Umat     : Jadi, dengan membersihkan Gereja dari penyakit korupsi, kita sudah berpartisipasi pada negara?
Romo    : Yupz! Saya berpikir, dengan bersih dari korupsi Gereja baru pas menyuarakan suara kenabian menentang korupsi.
Umat     : Apakah ada semacam kontradiktif?
Romo    : Semacam itu. Ironis. Gereja mengkritik korupsi yang terjadi di negara, sementara korupsi yang ada di Gereja semacam dibiarkan. Kita ibarat, apa yang dikatakan Yesus, melihat selumbar di mata orang lain sementara balok di mata sendiri tidak (Mat 7: 3). Kita harus berani bertindak seperti Paus Fransiskus. (Klik di sini dan juga ke sini)
Umat       : Dari mana kita memulai?
Romo      : Gereja terkenal dengan garis komando. Tak bisa dipungkiri. Karena menganut prinsip komando, ya mau tak mau harus dari pimpinan. Untuk tingkat keuskupan ada pada uskup. Untuk tingkat paroki ada di tangan pastor kepala paroki. Mereka-mereka inilah yang terlebih dahulu bergerak dalam pemberantasan korupsi di Gereja. Orang lain sering tak digubris. Pastor pembantu, sekalipun sering berteriak tentang transparansi, tapi jika pastor kepalanya tidak mau, maka tidak akan terjadi transparansi.
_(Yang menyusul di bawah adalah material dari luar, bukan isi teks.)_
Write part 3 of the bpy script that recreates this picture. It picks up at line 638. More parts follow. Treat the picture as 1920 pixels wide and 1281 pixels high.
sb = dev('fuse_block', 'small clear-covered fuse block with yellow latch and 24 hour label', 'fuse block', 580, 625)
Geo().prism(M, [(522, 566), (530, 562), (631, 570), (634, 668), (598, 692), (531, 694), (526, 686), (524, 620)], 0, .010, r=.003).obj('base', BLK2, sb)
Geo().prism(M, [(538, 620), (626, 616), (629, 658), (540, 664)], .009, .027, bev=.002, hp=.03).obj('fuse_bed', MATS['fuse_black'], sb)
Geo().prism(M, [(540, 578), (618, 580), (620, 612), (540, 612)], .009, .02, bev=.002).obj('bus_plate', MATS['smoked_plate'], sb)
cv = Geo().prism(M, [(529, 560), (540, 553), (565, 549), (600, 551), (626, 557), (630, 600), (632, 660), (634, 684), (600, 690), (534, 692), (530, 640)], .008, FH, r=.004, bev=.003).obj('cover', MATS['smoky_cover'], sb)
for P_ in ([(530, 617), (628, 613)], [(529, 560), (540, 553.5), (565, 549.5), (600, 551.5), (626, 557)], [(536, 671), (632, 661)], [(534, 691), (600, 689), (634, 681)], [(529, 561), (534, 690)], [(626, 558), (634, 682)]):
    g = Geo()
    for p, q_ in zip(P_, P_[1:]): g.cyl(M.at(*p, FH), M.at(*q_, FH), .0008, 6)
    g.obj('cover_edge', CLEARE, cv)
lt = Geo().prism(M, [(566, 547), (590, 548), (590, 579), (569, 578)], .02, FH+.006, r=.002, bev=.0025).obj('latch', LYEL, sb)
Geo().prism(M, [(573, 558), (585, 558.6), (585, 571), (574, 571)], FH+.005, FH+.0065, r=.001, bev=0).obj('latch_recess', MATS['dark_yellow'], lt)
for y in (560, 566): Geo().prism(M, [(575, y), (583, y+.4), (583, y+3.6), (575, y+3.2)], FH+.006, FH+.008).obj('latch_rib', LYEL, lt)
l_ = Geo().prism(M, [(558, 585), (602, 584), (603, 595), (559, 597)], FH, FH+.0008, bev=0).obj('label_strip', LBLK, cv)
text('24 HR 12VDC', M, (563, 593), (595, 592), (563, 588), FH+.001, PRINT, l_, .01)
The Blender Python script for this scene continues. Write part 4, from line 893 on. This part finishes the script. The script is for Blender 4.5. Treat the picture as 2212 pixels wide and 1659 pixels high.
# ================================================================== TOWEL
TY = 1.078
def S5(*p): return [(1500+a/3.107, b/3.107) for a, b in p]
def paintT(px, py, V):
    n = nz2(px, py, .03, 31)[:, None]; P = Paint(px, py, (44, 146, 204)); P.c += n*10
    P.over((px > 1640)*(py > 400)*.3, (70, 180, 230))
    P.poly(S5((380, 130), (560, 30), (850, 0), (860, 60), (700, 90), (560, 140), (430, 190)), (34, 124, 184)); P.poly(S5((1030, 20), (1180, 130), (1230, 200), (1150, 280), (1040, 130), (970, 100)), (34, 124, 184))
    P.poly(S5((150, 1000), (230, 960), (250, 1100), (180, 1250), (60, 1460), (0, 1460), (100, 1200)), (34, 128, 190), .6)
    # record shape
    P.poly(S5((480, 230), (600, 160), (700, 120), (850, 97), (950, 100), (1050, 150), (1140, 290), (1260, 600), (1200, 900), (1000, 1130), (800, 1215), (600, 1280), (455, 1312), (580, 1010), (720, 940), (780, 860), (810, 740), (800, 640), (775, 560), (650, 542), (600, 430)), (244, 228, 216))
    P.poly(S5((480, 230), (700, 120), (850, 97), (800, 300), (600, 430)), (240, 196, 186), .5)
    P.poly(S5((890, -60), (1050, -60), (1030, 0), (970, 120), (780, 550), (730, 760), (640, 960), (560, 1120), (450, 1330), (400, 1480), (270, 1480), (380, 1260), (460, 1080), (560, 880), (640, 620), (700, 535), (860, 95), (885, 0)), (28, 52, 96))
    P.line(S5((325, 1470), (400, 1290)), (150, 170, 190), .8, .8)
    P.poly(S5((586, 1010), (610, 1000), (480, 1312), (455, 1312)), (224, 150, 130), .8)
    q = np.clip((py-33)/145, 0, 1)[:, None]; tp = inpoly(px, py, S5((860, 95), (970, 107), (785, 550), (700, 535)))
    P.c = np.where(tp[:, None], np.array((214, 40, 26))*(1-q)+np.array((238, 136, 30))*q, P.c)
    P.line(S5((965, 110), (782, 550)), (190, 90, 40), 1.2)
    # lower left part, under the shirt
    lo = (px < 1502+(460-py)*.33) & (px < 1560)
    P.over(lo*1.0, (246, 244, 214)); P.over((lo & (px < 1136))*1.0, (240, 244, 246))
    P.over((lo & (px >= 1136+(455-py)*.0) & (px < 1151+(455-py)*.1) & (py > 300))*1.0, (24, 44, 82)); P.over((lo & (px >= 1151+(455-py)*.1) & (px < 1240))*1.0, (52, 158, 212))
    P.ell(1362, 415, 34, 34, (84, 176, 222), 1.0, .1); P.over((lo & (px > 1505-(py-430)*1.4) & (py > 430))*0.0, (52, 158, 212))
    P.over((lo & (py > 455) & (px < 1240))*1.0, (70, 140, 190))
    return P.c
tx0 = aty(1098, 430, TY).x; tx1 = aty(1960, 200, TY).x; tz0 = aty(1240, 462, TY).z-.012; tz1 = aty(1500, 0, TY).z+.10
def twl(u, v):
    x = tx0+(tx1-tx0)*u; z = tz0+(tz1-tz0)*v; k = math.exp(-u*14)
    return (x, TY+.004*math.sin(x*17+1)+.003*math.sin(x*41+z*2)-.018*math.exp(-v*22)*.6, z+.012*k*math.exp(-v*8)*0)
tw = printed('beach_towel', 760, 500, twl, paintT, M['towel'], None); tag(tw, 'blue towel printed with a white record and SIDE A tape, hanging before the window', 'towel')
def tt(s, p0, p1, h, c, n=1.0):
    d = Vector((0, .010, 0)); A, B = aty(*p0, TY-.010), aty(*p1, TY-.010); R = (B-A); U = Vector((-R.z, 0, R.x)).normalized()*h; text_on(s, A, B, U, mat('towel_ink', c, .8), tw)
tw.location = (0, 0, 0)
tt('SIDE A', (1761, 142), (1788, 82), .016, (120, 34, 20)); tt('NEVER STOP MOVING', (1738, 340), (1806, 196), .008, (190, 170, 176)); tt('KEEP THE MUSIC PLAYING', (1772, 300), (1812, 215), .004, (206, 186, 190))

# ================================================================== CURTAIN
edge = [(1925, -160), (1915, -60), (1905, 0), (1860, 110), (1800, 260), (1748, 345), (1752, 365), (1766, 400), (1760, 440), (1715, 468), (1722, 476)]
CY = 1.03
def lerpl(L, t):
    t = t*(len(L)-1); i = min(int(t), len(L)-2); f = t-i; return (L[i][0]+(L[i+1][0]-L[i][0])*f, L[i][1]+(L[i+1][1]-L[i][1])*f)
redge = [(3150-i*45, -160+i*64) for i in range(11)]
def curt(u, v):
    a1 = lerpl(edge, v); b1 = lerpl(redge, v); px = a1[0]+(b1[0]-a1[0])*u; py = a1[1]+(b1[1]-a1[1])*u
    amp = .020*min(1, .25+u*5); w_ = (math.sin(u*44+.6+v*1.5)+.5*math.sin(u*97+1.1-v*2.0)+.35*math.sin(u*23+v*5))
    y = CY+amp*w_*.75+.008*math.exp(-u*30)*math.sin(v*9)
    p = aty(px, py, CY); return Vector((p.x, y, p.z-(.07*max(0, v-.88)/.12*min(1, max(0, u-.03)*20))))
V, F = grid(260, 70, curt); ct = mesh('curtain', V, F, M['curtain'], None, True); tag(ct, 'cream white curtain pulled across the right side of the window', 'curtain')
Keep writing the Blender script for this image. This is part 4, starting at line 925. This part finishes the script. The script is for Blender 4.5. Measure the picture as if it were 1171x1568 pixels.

Kita ambil contoh di Vatikan. Pimpinan tertinggi di Vatikan adalah Bapa Paus. Ketika Paus Fransiskus menduduki takhta St. Petrus, beliau langsung bergerak memberantas korupsi yang ada di Vatikan, khususnya di Bank Vatikan, dengan mencanangkan transparansi. Hal ini terjadi karena Bapa Paus memiliki rasa tanggung jawab moral. Sudah seharusnya uskup dan para pastor kepala paroki juga demikian.
Sebagai pimpinan uskup harus mencanangkan transparansi keuangan keuskupan. Sebagai pimpinan di paroki, pastor kepala paroki harus mencanangkan transparansi keuangan paroki. Keuangan paroki jangan hanya diketahui oleh pastor kepala paroki dan bendaharanya saja.
Umat       : Kenapa masih saja ada pastor kepala paroki yang selalu menolak transparansi keuangan? Ada pastor paroki bahkan kepada rekan imamnya (pastor pembantu) saja tidak mau terbuka soal laporan keuangan paroki. Tanda apa ini?
Romo      : Transparansi keuangan merupakan ungkapan pertangungjawaban moral. Selain itu, transparansi juga merupakan salah satu sarana pencegahan korupsi. Kenapa ada pastor menolak transparansi keuangan? Silahkan simpulkan sendiri.